Having drifted along for ages in a low-key manner, CMS Cameron McKenna is in serious danger of becoming interesting. After all, the drama of the difficult merger that created it 10 years ago and the 1999 launch of the CMS alliance was followed by a good six years of steady, unspectacular steadiness.
And while the firm had plenty to commend it, boasting a quality client base and respected practice areas, even its strongest champions would have said growth was too pedestrian, profits had not quite kept pace with its peers and corporate and banking had not fulfilled their potential.

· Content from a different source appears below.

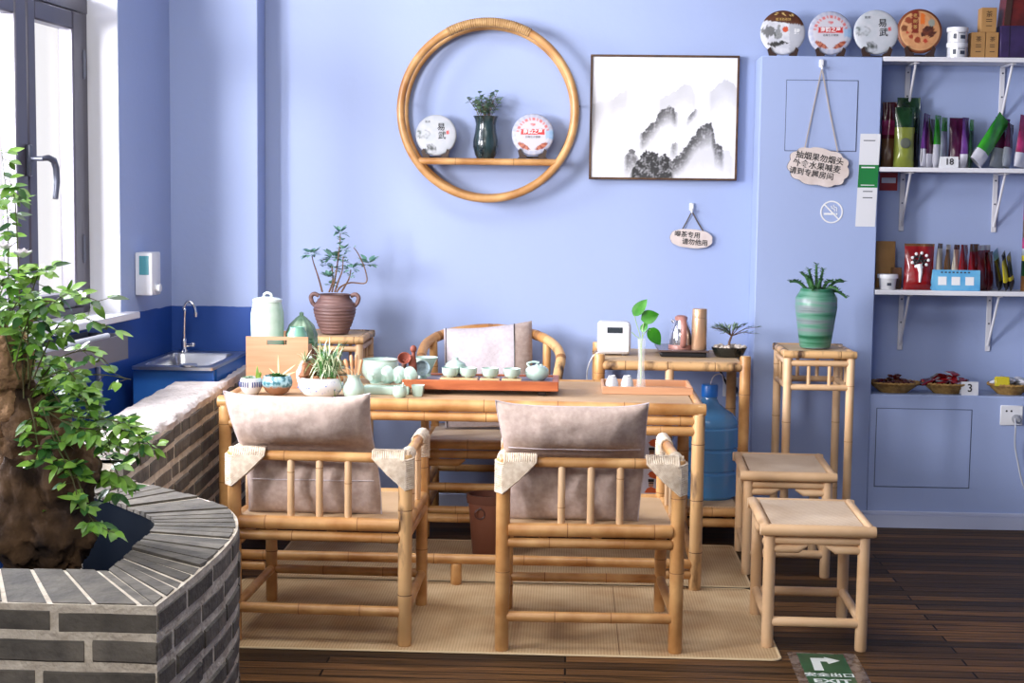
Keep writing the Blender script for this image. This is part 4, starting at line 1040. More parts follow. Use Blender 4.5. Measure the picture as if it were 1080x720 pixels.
# pillow on the horseshoe chair
fpil = thing('pillow', 'pale pillow with a taupe end leaning in the horseshoe chair', 'pillow', (0, 0, 0)); mb = MB()
def q3(p): return ony(*p)
A0, B0, C0, D0 = (q3((470, 400, 6.29)), q3((562, 400, 6.31)), q3((561, 338, 6.42)), q3((468, 346, 6.40)))
base = .0; n = 40
for side in (-1, 1):
    o = len(mb.v)
    for j in range(n+1):
        for i in range(n+1):
            u, v_ = i/n, j/n; p = A0.lerp(B0, u).lerp(D0.lerp(C0, u), v_); e = max(0, 1-abs(2*u-1)**3)*max(0, 1-abs(2*v_-1)**3)
            nn = V((0, -.9, .35)).normalized()
            p = p+nn*(-side*.065*e**.55+ (mnoise.noise(V((u*4, v_*4, side)))*.01*e)); p.z -= .012*math.sin(PI*u)*v_
            mb.v.append(p)
    for j in range(n):
        for i in range(n):
            p = o+j*(n+1)+i; f_ = [p, p+1, p+n+2, p+n+1]; mb.f.append(f_ if side < 0 else f_[::-1]); mb.m.append(1 if i >= n*.80 else 0)
zlow = min(v_.z for v_ in mb.v); dz = H_+.004-zlow
def slide(v_):       # lengthen towards the seat so that it rests there
    t = (v_.z-zlow)/(C0.z-zlow); return V((v_.x, v_.y, v_.z+dz*max(0, 1-t)**3.0))
mb.v = [slide(v_) for v_ in mb.v]; mb.build('cover', ['linen_light', 'linen'], fpil, angle=80)
fr_ = mb.v; sm = MB(); i0 = int(n*.80); sm.tube([fr_[j*(n+1)+i0]+V((0, -.002, 0)) for j in range(n+1)], .002, 6); sm.tube([fr_[j*(n+1)+1]+V((0, -.002, 0)) for j in range(n+1)], .002, 6); sm.build('piping', 'black', fpil)

# straw mats, waste bin, floor sign
woven('floor_mat', srgb(226,202,160), srgb(160,124,82), 52, 52, ax=(0, 0), bump=.2, rough=.75)
mat('mat_edge', srgb(212,188,148), rough=.8)
def floormat(label, x0, x1, y0, y1, z, th, r, seam=None):
    t = thing('straw_mat', label, 'mat', ((x0+x1)/2, (y0+y1)/2, z)); a, b = (x1-x0)/2, (y1-y0)/2
    nx, ny = 60, 30; k = MB(); vs = []
    def zz(x, y): return th+.0018*max(0, mnoise.noise(V((x*3, y*3, label.__len__()))))+.0008
    o_ = rrect(a-.012, b-.012, r); k.add([(p[0], p[1], 0) for p in o_]+[(p[0], p[1], th) for p in o_], [list(range(len(o_)))[::-1], [len(o_)+i for i in range(len(o_))]]+[[i, (i+1) % len(o_), len(o_)+(i+1) % len(o_), len(o_)+i] for i in range(len(o_))])
    k.build('weave', 'floor_mat', t)
    o1 = [V((p[0], p[1], th*.55)) for p in rrect(a-.008, b-.008, r)]
    e = MB().tube(o1, .005, 8, closed=True)
    for v_ in e.v: v_.z = max(.0004, v_.z*.8)
    e.build('bound_edge', 'mat_edge', t)
    if seam is not None: MB().b2(seam-t.location.x-.0012, seam-t.location.x+.0012, -b+.02, b-.02, th, th+.0006).build('fold_line', mat('fold_brown', srgb(120,92,62), rough=.9), t)
    return t
floormat('straw mat nearest to us under both armchairs', -1.16, .655, 4.455, 5.30, .0005, .004, .03, onz(648, 640).x)
floormat('straw mat under the tea table reaching the rack', -1.10, .665, 5.315, 5.972, .0005, .0035, .02)
for c_, nm in (('waste_bin', 0),):
    p = onz(513, 588); t = thing('waste_bin', 'brown plastic waste bin with ring handles under the tea table', 'bin', (p.x+.01, 5.72, .005)); q = 5.72/1600
    hb = .235
    MB().lathe([(.001, 0), (.062, 0), (.066, .004), (.083, hb-.03), (.085, hb-.03), (.088, hb-.012), (.088, hb), (.082, hb), (.080, hb-.02), (.062, .008), (.001, .008)], seg=40, sx=1.0, sy=.8).build('bin_body', mat('bin_brown', srgb(116,70,52), rough=.4), t)
    MB().tube([(-.035+.019*math.cos(i*2*PI/24), -.062, hb-.065+.019*math.sin(i*2*PI/24)) for i in range(24)], .003, 8, closed=True).tube([(-.035, -.058, hb-.045), (-.035, -.067, hb-.043)], .005, 8).build('ring_handle', mat('bin_dark', srgb(74,42,34), rough=.4), t)
    bagm = MB().lathe([(.0885, hb-.03), (.0905, hb-.012), (.0895, hb+.003), (.080, hb+.003), (.078, hb-.02)], seg=40, sx=1, sy=.81, fn=lambda a, z, r: r*(1+.01*math.sin(a*17)))
    bagm.build('bin_liner', mat('liner_brown', srgb(96,60,48), rough=.25), t)
TL = onz(840, 689); TR = onz(889, 690.5); BL = onz(851, 720); sgx = (TR-TL).length; X = (TR-TL).normalized(); dn_ = (BL-TL); dn_ = (dn_-X*dn_.dot(X)); Yd = -dn_.normalized(); X = V((-Yd.y*-1, 0, 0)) if 0 else X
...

But it has been clear for the last 12 months that a more proactive mood has swept the firm since the symbolic decision to reintroduce salaried partners in January 2007. The firm has also articled plans to transform CMS into something more meaningful. The shorthand is the promising idea to fashion CMS as a Deloitte-style professional services network, boasting wide European coverage under a common brand and service standards, even if the underlying firms remain separate.
Perhaps as significant was last year’s appointment of Central & Eastern Europe head Duncan Weston as its new managing partner. As has been noted, Weston cuts a more charismatic figure than the down-to-earth style we’ve come to expect from Camerons ambassadors. He also talks a good game, and a large chunk of the partnership is prepared to listen. With Camerons currently on course for its best financial performance in years, confidence is understandably much improved.
But as Camerons seeks to answer some of the strategic issues that have dogged the firm, it has often raised as many questions as it has resolved. What Camerons intends, or is able to, deliver with CMS is not clear, though it points to substantial increases in joint spending on CMS as evidence of its commitment.
Camerons has also appeared to rush the branding issue, despite some of its larger allies resisting moves to ditch their own brands. Yet clarity would be helpful here.
Considering CMS’ age and size, it could have done more to deliver in client terms. And, given Camerons’ client-centric approach, it must be galling to see Eversheds winning plaudits for Tyco-style pan-European mandates that should have been CMS’ bread and butter. Attention is also focused on Camerons’ plans in the City, where some believe the firm still harbours hopes for a substantial merger.
But however Camerons resolves these issues, the firm looks set to tackle such dilemmas in more robust terms than its staid reputation would have once suggested. Having overdosed on stability, that seems a positive development.